Penn State will fund research on ‘Raising Antiracist Kids,' including infants

Program events include sessions for age groups as young as 0-4

Penn State is issuing a grant to a research project called “Raising Antiracist Kids,” which will promote “antiracist behavior, attitudes, norms and beliefs among parents.”

Penn State announced the first awardees for its new antiracism grant; among the winners is a research project that will look into making a “Raising Antiracist Kids” curriculum.

Penn State’s Prevention Research Center granted four graduate student projects funding to help forward their anti-racism work.

PRC Associate Director Greg Fosco stated that “The PRC seeks to address long-standing health inequities through research and implementation of effective programs.” He expects that these projects will play a role in “addressing systemic racism in a variety of environments.”

[RELATED: BU prof, ‘antiracist’ activist wants to remove ‘not racist’ from vocabulary]
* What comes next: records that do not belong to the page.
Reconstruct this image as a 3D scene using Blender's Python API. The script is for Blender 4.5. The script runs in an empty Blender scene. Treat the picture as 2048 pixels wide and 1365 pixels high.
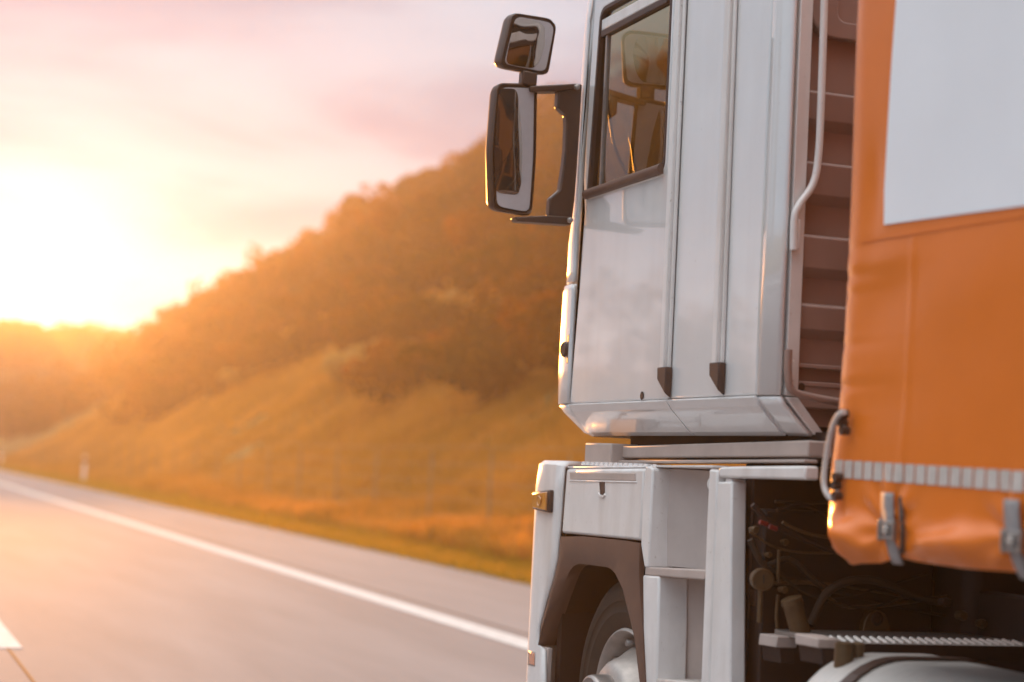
import bpy, bmesh, math, random
import numpy as np
from mathutils import Vector, Matrix

random.seed(7)
rng = np.random.default_rng(7)
scene = bpy.context.scene
COL = scene.collection
R = math.radians

# ------------------------------------------------------------------ camera
F_PX, CX, CY, ROLL, EYE = 3700.0, 1024.0, 682.5, 0.05, 1.33
PITCH = math.atan(255.9 / F_PX)
YAW = math.atan(1322.9 / (F_PX / math.cos(PITCH)))
FW = Vector((math.sin(YAW) * math.cos(PITCH), math.cos(YAW) * math.cos(PITCH), math.sin(PITCH)))
RT0 = Vector((math.cos(YAW), -math.sin(YAW), 0))
UP0 = RT0.cross(FW)
CAM = Vector((0, 0, EYE))
cr, sr = math.cos(ROLL), math.sin(ROLL)
RT = RT0 * cr + UP0 * sr          # image right of the slightly tilted camera
UP = UP0 * cr - RT0 * sr
cam_data = bpy.data.cameras.new('camera')
cam = bpy.data.objects.new('camera', cam_data)
COL.objects.link(cam)
m3 = Matrix((RT, UP, -FW)).transposed()
cam.matrix_world = Matrix.Translation(CAM) @ m3.to_4x4()
cam_data.sensor_width = 36
cam_data.lens = F_PX * 36 / 2048
cam_data.clip_start = 0.05
cam_data.clip_end = 4000
cam_data.dof.use_dof = True
cam_data.dof.focus_distance = 7.0
cam_data.dof.aperture_fstop = 1.5
scene.camera = cam

# ------------------------------------------------------------------ sky
SUN_EL, SUN_AZ = R(4.75), R(4.33)
SUN = Vector((math.sin(SUN_AZ) * math.cos(SUN_EL), math.cos(SUN_AZ) * math.cos(SUN_EL), math.sin(SUN_EL)))
world = bpy.data.worlds.new('World')
scene.world = world
world.use_nodes = True
nt = world.node_tree
nt.nodes.clear()


def N(tree, kind, **kw):
    n = tree.nodes.new(kind)
    for k, v in kw.items():
        setattr(n, k, v)
    return n


def wmath(op, a, b=None, tree=None):
    t = tree or nt
    n = N(t, 'ShaderNodeMath', operation=op)
    for i, v in enumerate((a, b)):
        if v is None:
            continue
        if isinstance(v, (int, float)):
            n.inputs[i].default_value = v
        else:
            t.links.new(v, n.inputs[i])
    return n.outputs[0]


def mixc(tree, fac, a, b, blend='MIX'):
    n = N(tree, 'ShaderNodeMix', data_type='RGBA', blend_type=blend)
    n.clamp_factor = True
    for sock, v in ((n.inputs[0], fac), (n.inputs[6], a), (n.inputs[7], b)):
        if isinstance(v, (int, float)):
            sock.default_value = v
        elif isinstance(v, tuple):
            sock.default_value = (*v, 1) if len(v) == 3 else v
        else:
            tree.links.new(v, sock)
    return n.outputs[2]


geo = N(nt, 'ShaderNodeTexCoord')
dirv = geo.outputs['Generated']
sep = N(nt, 'ShaderNodeSeparateXYZ')
nt.links.new(dirv, sep.inputs[0])
dz = wmath('MAXIMUM', sep.outputs[2], 0.0)
dot = N(nt, 'ShaderNodeVectorMath', operation='DOT_PRODUCT')
nt.links.new(dirv, dot.inputs[0])
dot.inputs[1].default_value = SUN
ang = wmath('ARCCOSINE', wmath('MINIMUM', dot.outputs['Value'], 0.99999))
sky = N(nt, 'ShaderNodeTexSky', sky_type='NISHITA', sun_disc=False)
sky.sun_elevation = SUN_EL
sky.sun_rotation = SUN_AZ
sky.air_density = 1.0
sky.dust_density = 1.0
sky.ozone_density = 1.5
# a thin broken cloud sheet overhead, seen in perspective
den = wmath('ADD', dz, 0.10)
cxv = wmath('DIVIDE', sep.outputs[0], den)
cyv = wmath('DIVIDE', sep.outputs[1], den)
cmb = N(nt, 'ShaderNodeCombineXYZ')
nt.links.new(cxv, cmb.inputs[0])
nt.links.new(cyv, cmb.inputs[1])
noi = N(nt, 'ShaderNodeTexNoise')
noi.inputs['Scale'].default_value = 1.0
noi.inputs['Detail'].default_value = 5
noi.inputs['Roughness'].default_value = 0.5
noi.inputs['Distortion'].default_value = 0.4
nt.links.new(cmb.outputs[0], noi.inputs['Vector'])
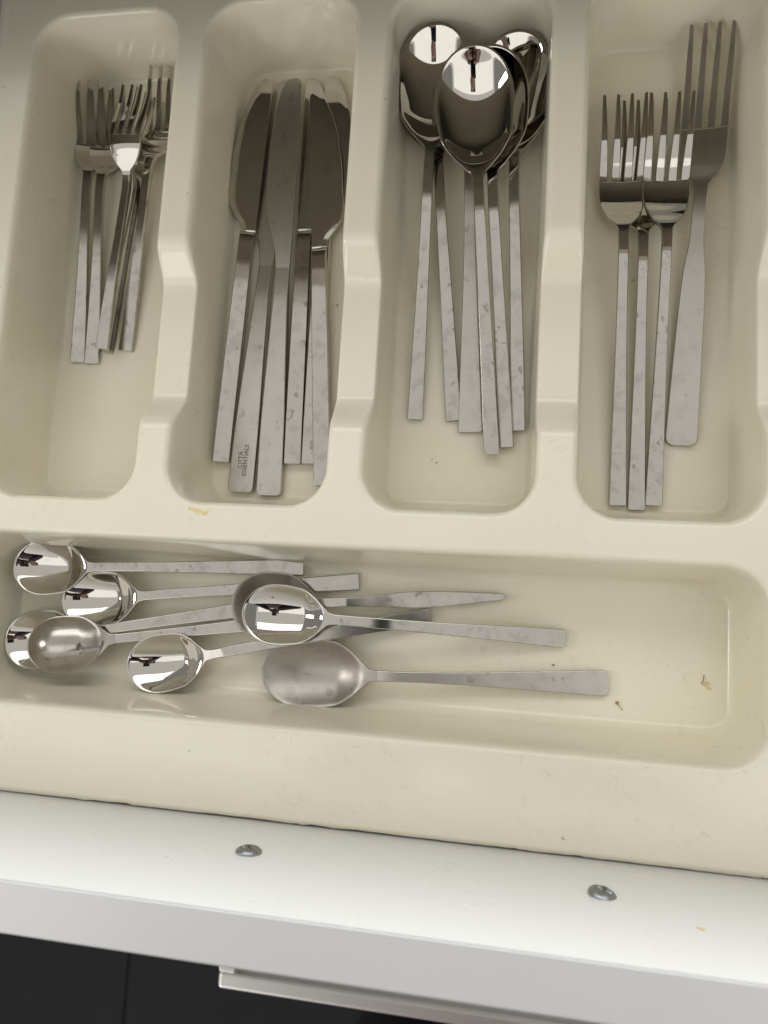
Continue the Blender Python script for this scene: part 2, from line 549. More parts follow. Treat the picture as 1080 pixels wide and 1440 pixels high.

Graduate student Keiana Mayfield received a grant for her project called “Raising Antiracist Kids,” an online parenting program that will promote “antiracist behavior, attitudes, norms and beliefs among parents.”

The project also aims for the “development of scales to measure anti-racist socialization practices and anti-racism parenting self-efficacy, which could inform future research.”

Eventbrite listings for Raising Antiracist Kids workshops include sessions for age groups 0-4, 5-11, and 12+.

“Talking to your kids and teens about literally anything can be awkward,” read the event descriptions. “Luckily, teaching your kids and teens about antiracism doesn’t have to be any more awkward than other conversations.”

[RELATED: Prof explains how to talk to White children about racism]

Another project in receipt of the grant will study “color-evasiveness” — defined as “pretending that racism no longer exists” — in online undergraduate education.

This project has hopes of “informing policies and practices that will reduce racism experienced by online students.”

Penn State College Republicans treasurer Michael Hunter told Campus Reform that “research into racism isn’t necessarily bad as long as it’s going towards something useful.” 

He added that “a lot of antiracist work like White Fragility doesn’t have much of a use beyond earning money for the people studying it.”

Campus Reform reached out to Penn State and will update this article accordingly.